Question for Department for Education

UIN 55617, tabled on 30 November 2016

To ask the Secretary of State for Education, what guidance her Department provides to schools on teaching pupils about current affairs within the curriculum.

Answered on

8 December 2016

All schools are required to teach a balanced and broadly based curriculum that promotes the spiritual, moral, cultural, mental and physical development of pupils, and prepares them for the opportunities, responsibilities and experiences of later life. The National Curriculum sets out the subjects and programmes of study which must be taught to children of compulsory school age in maintained schools in England. It serves an important purpose in setting out an example of a knowledge-based, ambitious, academically rigorous education which every child should experience. If autonomous academies or Multi-Academy Trusts wish to deliver the National Curriculum in their schools, they can do so confidently.

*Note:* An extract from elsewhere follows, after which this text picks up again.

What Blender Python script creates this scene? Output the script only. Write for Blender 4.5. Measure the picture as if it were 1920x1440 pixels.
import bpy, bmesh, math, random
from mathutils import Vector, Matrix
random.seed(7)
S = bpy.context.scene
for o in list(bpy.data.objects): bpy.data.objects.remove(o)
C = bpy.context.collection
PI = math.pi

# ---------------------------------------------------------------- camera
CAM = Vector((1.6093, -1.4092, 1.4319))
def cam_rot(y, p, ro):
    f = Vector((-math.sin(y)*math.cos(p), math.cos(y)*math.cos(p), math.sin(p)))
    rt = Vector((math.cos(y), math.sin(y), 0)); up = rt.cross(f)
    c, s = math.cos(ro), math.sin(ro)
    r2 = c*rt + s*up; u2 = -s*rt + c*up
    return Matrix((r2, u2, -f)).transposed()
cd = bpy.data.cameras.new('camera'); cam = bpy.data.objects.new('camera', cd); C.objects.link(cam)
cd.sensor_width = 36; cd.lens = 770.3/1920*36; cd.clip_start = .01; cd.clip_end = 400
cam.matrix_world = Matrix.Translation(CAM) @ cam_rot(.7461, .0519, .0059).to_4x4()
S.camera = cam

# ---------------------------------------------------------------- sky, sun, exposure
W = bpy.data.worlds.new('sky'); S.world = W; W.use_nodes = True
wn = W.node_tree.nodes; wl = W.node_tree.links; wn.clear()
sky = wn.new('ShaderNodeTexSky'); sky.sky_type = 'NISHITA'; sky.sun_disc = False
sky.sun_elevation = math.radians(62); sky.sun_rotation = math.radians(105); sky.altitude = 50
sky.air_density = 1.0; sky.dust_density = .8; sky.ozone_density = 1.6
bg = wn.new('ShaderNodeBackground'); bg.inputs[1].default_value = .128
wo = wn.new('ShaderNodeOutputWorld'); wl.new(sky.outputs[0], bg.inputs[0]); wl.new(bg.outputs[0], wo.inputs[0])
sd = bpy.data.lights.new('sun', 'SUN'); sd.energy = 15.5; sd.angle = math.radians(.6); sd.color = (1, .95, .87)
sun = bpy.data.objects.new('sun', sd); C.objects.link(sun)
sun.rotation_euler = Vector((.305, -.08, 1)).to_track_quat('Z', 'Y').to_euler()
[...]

We want academies to use their freedoms to innovate and build more stretching and tailored curricula, to meet the particular needs of their pupils.

The new National Curriculum, taught from September 2014, focuses on the essential knowledge that pupils should acquire during their time at school so that teachers can design a wider school curriculum that best meets the needs of their pupils. The programmes of study for citizenship set out that teaching should equip pupils with the knowledge to explore political and social issues critically, to weigh evidence, debate and make reasoned arguments. Beyond the prescribed curriculum, schools have the freedom to teach topics, such as current affairs, to ensure that children receive a rounded education.